━━━ INPUT ROWS

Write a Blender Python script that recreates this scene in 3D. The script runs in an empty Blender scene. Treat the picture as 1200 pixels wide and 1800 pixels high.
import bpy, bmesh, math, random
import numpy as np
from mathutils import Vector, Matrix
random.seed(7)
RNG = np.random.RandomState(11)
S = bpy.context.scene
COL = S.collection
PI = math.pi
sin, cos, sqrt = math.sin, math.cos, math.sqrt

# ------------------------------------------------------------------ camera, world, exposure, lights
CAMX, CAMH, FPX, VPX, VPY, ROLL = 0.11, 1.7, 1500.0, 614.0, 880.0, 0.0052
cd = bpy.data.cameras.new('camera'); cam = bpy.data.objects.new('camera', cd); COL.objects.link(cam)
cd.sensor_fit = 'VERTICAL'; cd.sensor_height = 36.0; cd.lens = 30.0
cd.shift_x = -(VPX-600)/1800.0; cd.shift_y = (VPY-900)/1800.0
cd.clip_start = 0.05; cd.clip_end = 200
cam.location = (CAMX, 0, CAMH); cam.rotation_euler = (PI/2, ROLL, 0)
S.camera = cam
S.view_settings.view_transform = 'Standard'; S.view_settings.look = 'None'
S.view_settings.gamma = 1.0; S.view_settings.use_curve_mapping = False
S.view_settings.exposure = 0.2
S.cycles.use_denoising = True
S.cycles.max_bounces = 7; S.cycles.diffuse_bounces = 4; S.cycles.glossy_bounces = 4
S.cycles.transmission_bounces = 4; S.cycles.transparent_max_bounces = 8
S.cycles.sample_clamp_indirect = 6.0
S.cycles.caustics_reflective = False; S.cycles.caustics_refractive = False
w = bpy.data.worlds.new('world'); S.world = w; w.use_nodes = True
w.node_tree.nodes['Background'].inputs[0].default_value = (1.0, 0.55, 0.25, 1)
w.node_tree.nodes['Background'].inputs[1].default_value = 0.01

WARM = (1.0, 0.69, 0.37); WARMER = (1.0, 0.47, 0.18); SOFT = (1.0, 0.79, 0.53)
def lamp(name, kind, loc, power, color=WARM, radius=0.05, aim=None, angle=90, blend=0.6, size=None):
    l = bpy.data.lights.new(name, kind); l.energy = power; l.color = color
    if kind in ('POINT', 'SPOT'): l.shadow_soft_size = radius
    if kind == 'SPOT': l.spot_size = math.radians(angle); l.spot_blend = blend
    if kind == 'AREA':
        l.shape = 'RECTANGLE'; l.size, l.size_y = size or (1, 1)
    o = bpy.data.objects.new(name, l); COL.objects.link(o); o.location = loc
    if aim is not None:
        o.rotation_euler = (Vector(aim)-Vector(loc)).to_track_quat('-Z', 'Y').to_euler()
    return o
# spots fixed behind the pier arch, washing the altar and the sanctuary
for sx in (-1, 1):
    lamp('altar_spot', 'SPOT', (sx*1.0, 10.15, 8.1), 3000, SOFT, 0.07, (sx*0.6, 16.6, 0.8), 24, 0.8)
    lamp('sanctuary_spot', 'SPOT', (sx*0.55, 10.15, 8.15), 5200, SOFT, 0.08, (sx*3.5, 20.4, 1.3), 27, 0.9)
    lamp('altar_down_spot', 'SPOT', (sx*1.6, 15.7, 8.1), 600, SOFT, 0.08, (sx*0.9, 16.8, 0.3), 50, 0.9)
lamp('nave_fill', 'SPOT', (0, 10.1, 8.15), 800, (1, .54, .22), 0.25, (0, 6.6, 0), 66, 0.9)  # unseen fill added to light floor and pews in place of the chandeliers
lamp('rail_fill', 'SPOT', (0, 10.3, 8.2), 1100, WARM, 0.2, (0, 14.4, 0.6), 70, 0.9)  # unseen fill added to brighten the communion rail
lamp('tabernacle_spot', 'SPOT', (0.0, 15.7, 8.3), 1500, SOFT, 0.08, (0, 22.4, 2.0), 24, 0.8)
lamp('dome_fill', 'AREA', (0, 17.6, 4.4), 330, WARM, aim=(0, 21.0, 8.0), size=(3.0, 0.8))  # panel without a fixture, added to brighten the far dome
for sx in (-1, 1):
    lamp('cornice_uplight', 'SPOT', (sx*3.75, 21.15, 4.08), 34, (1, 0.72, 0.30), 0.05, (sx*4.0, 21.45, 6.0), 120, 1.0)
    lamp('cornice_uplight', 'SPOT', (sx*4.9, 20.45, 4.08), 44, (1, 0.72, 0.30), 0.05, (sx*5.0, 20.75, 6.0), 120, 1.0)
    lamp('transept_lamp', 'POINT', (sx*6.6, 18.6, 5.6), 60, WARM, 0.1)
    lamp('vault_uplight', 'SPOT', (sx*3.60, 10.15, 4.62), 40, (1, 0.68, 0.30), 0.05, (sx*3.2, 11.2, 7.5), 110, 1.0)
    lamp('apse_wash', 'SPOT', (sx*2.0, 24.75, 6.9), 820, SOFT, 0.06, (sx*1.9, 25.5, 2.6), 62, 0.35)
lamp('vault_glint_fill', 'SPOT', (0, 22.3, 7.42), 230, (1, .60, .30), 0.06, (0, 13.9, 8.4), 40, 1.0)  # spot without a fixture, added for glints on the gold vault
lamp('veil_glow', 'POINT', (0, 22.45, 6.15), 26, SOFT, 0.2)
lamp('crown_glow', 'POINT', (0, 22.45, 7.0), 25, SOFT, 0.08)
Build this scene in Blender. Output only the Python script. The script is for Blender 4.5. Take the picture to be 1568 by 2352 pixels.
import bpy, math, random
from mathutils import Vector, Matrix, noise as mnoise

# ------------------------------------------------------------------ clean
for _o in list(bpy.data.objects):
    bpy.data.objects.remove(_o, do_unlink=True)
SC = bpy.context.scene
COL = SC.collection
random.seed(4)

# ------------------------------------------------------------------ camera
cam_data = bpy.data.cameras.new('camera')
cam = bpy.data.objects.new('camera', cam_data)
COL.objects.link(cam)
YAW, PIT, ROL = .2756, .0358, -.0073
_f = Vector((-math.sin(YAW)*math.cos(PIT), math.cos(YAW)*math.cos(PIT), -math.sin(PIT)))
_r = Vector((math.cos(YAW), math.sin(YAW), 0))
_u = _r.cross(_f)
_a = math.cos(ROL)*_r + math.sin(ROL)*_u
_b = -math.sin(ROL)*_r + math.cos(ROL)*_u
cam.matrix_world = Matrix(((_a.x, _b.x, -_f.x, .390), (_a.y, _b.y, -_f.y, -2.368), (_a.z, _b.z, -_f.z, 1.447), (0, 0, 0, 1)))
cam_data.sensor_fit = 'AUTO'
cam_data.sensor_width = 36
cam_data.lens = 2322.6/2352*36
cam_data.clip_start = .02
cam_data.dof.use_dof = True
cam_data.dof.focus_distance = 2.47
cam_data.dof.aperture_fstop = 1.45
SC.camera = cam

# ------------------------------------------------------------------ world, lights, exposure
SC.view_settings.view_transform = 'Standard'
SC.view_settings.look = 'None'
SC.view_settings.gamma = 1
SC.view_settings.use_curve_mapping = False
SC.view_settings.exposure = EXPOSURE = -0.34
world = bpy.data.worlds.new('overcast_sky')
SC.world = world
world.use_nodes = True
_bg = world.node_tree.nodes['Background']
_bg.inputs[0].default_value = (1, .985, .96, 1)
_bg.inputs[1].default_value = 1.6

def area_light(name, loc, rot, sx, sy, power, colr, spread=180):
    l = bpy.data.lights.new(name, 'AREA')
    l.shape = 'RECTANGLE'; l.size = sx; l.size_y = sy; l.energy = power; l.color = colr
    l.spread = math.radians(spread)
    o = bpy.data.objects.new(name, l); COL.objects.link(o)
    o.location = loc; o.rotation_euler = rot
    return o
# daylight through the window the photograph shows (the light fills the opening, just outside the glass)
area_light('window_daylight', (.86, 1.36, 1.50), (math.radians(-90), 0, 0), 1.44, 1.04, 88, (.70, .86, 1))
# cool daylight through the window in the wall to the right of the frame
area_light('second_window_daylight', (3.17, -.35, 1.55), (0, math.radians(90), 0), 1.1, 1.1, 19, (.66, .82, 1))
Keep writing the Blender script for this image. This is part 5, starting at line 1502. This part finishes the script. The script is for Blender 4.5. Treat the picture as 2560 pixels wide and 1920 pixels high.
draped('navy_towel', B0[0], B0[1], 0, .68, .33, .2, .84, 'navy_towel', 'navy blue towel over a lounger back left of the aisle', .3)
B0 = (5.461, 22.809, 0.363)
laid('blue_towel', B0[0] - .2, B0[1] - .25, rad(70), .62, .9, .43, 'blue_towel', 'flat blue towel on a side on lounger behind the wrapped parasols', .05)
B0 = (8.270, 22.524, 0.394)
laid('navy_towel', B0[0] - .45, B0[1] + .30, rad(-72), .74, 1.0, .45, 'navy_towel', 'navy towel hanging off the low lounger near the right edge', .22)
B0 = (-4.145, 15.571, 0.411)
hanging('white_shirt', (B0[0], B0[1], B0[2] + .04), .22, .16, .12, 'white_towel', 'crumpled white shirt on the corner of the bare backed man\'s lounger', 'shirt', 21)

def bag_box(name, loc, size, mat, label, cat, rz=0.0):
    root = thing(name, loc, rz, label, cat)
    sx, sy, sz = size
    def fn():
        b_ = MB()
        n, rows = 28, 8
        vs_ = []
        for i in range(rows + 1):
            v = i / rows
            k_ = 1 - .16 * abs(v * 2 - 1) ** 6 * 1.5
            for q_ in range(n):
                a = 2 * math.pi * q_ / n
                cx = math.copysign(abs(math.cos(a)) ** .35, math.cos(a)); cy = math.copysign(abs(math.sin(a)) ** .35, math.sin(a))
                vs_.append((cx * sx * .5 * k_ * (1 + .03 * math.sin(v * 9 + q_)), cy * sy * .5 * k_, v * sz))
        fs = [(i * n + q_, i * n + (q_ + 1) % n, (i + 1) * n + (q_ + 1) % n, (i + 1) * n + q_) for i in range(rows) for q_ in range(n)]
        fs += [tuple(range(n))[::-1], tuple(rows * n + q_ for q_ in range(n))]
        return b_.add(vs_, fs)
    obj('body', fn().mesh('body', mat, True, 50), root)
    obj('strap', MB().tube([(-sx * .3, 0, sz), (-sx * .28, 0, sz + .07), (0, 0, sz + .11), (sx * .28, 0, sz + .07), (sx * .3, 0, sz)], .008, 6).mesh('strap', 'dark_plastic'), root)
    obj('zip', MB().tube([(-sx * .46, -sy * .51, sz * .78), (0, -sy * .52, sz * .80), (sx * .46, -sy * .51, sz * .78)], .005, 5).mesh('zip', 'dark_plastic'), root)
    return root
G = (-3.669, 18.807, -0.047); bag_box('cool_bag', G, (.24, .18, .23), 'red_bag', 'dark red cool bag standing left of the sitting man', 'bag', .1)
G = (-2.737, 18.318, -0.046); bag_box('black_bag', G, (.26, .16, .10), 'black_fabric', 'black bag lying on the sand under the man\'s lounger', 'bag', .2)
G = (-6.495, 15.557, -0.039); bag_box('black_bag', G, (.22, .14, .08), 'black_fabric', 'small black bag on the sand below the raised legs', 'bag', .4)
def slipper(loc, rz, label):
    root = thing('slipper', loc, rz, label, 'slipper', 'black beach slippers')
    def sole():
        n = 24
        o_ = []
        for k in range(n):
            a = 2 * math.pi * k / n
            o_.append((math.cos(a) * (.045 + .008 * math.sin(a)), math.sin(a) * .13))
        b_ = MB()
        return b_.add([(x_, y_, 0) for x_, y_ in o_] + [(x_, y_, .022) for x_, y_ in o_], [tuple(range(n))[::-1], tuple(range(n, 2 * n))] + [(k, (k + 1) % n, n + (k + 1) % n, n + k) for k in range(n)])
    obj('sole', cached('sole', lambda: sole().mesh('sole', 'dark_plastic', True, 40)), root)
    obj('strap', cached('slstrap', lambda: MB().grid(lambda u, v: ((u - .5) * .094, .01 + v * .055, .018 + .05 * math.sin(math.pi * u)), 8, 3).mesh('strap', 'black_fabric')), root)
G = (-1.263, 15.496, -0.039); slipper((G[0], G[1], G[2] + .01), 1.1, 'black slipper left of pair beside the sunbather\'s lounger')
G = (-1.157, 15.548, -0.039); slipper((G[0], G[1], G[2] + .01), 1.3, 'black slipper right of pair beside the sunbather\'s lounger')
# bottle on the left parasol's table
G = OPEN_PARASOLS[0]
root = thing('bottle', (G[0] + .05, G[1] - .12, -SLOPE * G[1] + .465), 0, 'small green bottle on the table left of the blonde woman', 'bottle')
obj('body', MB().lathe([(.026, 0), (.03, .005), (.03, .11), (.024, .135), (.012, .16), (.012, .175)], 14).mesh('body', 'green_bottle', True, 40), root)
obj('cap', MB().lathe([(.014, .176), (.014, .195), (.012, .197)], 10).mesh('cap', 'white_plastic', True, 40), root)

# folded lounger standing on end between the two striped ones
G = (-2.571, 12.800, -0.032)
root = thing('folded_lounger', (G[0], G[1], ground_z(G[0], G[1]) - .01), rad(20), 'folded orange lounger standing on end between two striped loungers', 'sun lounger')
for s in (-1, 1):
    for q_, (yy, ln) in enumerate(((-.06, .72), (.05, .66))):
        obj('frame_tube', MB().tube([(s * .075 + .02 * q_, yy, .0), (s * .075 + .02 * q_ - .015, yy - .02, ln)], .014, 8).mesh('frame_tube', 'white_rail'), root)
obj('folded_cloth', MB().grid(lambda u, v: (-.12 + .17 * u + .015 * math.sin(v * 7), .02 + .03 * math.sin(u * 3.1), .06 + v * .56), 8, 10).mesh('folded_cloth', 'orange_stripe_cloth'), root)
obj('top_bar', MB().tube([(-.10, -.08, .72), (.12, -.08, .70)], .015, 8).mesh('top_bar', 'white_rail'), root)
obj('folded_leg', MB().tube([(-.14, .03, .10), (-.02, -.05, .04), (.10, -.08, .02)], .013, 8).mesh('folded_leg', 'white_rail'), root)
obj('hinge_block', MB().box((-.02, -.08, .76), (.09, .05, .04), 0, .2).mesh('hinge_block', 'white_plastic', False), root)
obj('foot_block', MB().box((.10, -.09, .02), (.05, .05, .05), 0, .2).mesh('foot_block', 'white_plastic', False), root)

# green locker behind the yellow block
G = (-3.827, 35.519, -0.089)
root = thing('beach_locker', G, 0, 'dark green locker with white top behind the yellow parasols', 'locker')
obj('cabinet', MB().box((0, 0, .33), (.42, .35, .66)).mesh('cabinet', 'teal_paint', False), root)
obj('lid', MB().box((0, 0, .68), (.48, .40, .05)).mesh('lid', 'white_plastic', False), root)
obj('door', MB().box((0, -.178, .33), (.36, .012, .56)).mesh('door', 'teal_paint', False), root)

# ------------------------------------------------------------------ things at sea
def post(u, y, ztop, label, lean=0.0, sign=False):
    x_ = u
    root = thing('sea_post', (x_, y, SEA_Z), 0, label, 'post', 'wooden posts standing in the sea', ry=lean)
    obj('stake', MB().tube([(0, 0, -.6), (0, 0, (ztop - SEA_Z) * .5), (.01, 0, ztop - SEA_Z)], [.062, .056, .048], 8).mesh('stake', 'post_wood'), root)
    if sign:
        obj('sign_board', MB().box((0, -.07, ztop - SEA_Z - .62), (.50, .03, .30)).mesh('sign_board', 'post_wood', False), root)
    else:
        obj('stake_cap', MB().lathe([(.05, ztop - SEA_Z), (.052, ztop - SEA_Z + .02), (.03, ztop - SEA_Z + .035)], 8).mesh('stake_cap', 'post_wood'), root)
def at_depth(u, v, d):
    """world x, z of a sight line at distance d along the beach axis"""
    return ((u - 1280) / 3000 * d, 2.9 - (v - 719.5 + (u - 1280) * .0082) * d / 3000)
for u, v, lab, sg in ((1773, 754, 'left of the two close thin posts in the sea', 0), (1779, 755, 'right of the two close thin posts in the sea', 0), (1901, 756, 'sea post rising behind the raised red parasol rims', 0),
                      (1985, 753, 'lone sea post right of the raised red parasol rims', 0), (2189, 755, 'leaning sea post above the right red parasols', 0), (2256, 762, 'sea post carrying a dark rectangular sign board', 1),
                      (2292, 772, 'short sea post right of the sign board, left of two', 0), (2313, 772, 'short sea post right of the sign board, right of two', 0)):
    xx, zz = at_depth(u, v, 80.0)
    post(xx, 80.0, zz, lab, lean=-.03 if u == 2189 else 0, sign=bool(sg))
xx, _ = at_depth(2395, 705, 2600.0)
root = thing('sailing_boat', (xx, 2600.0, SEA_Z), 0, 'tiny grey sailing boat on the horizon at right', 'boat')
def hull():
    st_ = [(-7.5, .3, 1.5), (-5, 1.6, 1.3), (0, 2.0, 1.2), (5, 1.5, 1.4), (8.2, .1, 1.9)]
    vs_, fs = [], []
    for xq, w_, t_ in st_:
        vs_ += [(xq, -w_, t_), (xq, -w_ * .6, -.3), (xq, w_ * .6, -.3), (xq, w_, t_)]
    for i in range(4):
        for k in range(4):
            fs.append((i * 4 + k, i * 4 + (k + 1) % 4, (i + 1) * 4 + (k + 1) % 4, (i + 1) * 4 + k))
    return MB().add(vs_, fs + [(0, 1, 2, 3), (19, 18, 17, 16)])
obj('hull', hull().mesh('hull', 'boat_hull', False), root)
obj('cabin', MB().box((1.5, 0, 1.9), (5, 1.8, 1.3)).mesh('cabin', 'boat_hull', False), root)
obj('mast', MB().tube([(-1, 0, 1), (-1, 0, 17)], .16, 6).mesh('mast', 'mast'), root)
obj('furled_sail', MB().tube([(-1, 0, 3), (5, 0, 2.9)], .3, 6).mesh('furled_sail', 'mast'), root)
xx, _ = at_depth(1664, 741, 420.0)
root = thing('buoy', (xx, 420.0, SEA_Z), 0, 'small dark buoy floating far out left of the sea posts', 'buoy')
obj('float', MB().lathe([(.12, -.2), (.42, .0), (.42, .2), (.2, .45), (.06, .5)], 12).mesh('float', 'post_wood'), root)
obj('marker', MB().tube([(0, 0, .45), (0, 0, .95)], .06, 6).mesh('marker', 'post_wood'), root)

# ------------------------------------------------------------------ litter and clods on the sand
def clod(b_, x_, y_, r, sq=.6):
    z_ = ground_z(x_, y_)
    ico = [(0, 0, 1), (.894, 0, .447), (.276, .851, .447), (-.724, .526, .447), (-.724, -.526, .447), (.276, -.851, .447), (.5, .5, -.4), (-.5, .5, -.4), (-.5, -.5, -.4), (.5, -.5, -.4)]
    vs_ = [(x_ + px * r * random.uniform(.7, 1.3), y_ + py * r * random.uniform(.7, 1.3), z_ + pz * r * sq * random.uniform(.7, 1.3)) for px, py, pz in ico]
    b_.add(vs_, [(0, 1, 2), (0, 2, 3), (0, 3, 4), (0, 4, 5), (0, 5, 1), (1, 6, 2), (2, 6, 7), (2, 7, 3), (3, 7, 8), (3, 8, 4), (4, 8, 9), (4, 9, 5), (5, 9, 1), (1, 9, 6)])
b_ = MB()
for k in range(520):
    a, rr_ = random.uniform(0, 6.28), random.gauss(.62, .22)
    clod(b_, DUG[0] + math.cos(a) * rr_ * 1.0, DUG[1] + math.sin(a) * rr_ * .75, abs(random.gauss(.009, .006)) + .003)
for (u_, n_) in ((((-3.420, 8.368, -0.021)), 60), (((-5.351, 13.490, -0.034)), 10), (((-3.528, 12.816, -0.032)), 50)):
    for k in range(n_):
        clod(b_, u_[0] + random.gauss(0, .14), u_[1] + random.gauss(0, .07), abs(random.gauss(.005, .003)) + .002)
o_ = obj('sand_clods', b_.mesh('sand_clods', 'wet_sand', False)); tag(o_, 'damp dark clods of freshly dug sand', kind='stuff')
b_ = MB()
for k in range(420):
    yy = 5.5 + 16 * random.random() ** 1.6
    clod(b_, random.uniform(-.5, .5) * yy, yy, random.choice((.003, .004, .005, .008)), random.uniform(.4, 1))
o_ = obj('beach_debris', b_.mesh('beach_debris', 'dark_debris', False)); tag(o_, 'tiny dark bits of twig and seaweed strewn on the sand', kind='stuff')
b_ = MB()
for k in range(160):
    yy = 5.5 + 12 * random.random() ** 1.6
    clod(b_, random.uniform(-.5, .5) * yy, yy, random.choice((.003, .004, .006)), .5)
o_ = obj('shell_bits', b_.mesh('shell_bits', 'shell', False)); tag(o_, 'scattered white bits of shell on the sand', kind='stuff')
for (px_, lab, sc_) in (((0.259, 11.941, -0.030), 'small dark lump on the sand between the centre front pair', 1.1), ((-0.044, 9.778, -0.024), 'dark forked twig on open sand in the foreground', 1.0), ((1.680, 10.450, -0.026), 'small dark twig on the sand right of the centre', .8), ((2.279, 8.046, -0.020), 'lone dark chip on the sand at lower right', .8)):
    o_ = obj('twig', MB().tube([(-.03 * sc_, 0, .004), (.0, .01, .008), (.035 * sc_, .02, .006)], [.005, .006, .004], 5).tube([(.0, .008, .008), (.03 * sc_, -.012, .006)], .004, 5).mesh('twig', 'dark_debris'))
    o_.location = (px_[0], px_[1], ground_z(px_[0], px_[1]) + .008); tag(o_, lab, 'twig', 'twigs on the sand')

━━━━━━

WRITTEN REQUEST ▸
Starting at the first line of the material above, reproduce each line exactly up to and including the line with "sin, cos, sqrt".

REPLY ▸
Write a Blender Python script that recreates this scene in 3D. The script runs in an empty Blender scene. Treat the picture as 1200 pixels wide and 1800 pixels high.
import bpy, bmesh, math, random
import numpy as np
from mathutils import Vector, Matrix
random.seed(7)
RNG = np.random.RandomState(11)
S = bpy.context.scene
COL = S.collection
PI = math.pi
sin, cos, sqrt = math.sin, math.cos, math.sqrt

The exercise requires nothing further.